** start Recorded information **
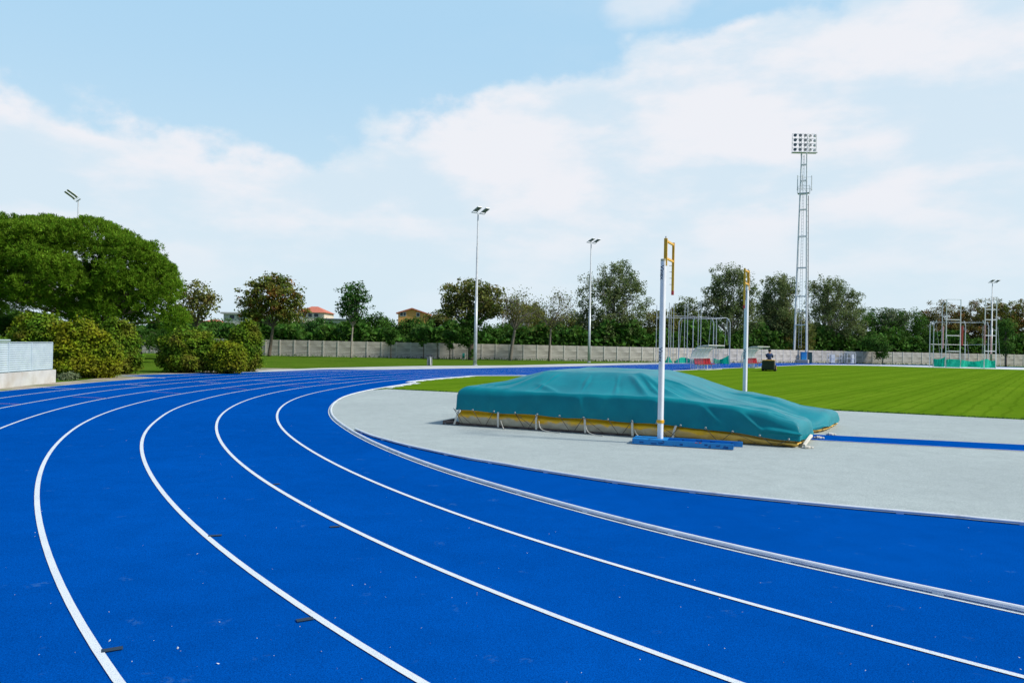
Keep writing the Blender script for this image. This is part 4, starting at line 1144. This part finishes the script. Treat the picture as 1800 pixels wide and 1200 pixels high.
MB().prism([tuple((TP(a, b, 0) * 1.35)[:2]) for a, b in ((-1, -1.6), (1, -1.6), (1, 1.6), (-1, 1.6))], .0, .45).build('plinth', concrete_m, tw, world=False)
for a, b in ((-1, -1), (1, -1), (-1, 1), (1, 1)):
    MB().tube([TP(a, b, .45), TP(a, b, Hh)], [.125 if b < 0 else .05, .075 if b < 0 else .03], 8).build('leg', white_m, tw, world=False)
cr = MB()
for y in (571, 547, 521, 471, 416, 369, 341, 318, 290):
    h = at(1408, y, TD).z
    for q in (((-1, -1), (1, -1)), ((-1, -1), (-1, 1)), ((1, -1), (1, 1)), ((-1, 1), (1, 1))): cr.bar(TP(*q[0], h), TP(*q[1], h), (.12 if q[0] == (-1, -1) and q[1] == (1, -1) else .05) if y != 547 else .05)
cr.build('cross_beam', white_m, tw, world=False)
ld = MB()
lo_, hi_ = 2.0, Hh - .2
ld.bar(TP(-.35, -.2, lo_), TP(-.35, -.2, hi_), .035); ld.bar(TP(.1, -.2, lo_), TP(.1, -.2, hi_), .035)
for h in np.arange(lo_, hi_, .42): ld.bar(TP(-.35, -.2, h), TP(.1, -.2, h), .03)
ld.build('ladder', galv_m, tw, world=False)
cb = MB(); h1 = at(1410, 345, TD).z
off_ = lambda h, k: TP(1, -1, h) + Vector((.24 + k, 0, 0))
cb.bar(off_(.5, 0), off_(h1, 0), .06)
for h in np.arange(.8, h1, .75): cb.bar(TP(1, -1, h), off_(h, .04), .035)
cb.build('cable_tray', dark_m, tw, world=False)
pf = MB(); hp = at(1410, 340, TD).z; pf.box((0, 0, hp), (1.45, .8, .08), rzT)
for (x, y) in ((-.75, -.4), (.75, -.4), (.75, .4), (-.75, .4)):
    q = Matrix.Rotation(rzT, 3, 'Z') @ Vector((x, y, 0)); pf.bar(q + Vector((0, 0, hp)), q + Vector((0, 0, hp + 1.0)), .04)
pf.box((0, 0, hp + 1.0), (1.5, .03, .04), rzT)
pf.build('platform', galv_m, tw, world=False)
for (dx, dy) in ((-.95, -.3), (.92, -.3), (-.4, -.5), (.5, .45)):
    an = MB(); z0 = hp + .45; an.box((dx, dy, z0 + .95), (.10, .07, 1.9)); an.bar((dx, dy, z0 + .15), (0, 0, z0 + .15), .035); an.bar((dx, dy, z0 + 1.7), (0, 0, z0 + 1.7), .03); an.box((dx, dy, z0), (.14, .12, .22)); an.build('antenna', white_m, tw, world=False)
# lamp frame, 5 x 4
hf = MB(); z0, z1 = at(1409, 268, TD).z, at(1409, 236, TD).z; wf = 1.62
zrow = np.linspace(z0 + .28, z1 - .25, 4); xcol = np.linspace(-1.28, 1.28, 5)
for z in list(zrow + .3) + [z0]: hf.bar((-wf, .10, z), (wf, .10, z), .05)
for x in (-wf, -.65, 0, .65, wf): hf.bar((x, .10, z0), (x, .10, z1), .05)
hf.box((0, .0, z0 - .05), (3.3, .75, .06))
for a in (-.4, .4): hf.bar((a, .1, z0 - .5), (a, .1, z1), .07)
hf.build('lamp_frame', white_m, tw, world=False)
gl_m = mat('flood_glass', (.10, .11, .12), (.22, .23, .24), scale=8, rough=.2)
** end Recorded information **
## Task to complete
Output the data above without changes, apart from leaving out the pictures.

## The answer
Keep writing the Blender script for this image. This is part 4, starting at line 1144. This part finishes the script. Treat the picture as 1800 pixels wide and 1200 pixels high.
MB().prism([tuple((TP(a, b, 0) * 1.35)[:2]) for a, b in ((-1, -1.6), (1, -1.6), (1, 1.6), (-1, 1.6))], .0, .45).build('plinth', concrete_m, tw, world=False)
for a, b in ((-1, -1), (1, -1), (-1, 1), (1, 1)):
    MB().tube([TP(a, b, .45), TP(a, b, Hh)], [.125 if b < 0 else .05, .075 if b < 0 else .03], 8).build('leg', white_m, tw, world=False)
cr = MB()
for y in (571, 547, 521, 471, 416, 369, 341, 318, 290):
    h = at(1408, y, TD).z
    for q in (((-1, -1), (1, -1)), ((-1, -1), (-1, 1)), ((1, -1), (1, 1)), ((-1, 1), (1, 1))): cr.bar(TP(*q[0], h), TP(*q[1], h), (.12 if q[0] == (-1, -1) and q[1] == (1, -1) else .05) if y != 547 else .05)
cr.build('cross_beam', white_m, tw, world=False)
ld = MB()
lo_, hi_ = 2.0, Hh - .2
ld.bar(TP(-.35, -.2, lo_), TP(-.35, -.2, hi_), .035); ld.bar(TP(.1, -.2, lo_), TP(.1, -.2, hi_), .035)
for h in np.arange(lo_, hi_, .42): ld.bar(TP(-.35, -.2, h), TP(.1, -.2, h), .03)
ld.build('ladder', galv_m, tw, world=False)
cb = MB(); h1 = at(1410, 345, TD).z
off_ = lambda h, k: TP(1, -1, h) + Vector((.24 + k, 0, 0))
cb.bar(off_(.5, 0), off_(h1, 0), .06)
for h in np.arange(.8, h1, .75): cb.bar(TP(1, -1, h), off_(h, .04), .035)
cb.build('cable_tray', dark_m, tw, world=False)
pf = MB(); hp = at(1410, 340, TD).z; pf.box((0, 0, hp), (1.45, .8, .08), rzT)
for (x, y) in ((-.75, -.4), (.75, -.4), (.75, .4), (-.75, .4)):
    q = Matrix.Rotation(rzT, 3, 'Z') @ Vector((x, y, 0)); pf.bar(q + Vector((0, 0, hp)), q + Vector((0, 0, hp + 1.0)), .04)
pf.box((0, 0, hp + 1.0), (1.5, .03, .04), rzT)
pf.build('platform', galv_m, tw, world=False)
for (dx, dy) in ((-.95, -.3), (.92, -.3), (-.4, -.5), (.5, .45)):
    an = MB(); z0 = hp + .45; an.box((dx, dy, z0 + .95), (.10, .07, 1.9)); an.bar((dx, dy, z0 + .15), (0, 0, z0 + .15), .035); an.bar((dx, dy, z0 + 1.7), (0, 0, z0 + 1.7), .03); an.box((dx, dy, z0), (.14, .12, .22)); an.build('antenna', white_m, tw, world=False)
# lamp frame, 5 x 4
hf = MB(); z0, z1 = at(1409, 268, TD).z, at(1409, 236, TD).z; wf = 1.62
zrow = np.linspace(z0 + .28, z1 - .25, 4); xcol = np.linspace(-1.28, 1.28, 5)
for z in list(zrow + .3) + [z0]: hf.bar((-wf, .10, z), (wf, .10, z), .05)
for x in (-wf, -.65, 0, .65, wf): hf.bar((x, .10, z0), (x, .10, z1), .05)
hf.box((0, .0, z0 - .05), (3.3, .75, .06))
for a in (-.4, .4): hf.bar((a, .1, z0 - .5), (a, .1, z1), .07)
hf.build('lamp_frame', white_m, tw, world=False)
gl_m = mat('flood_glass', (.10, .11, .12), (.22, .23, .24), scale=8, rough=.2)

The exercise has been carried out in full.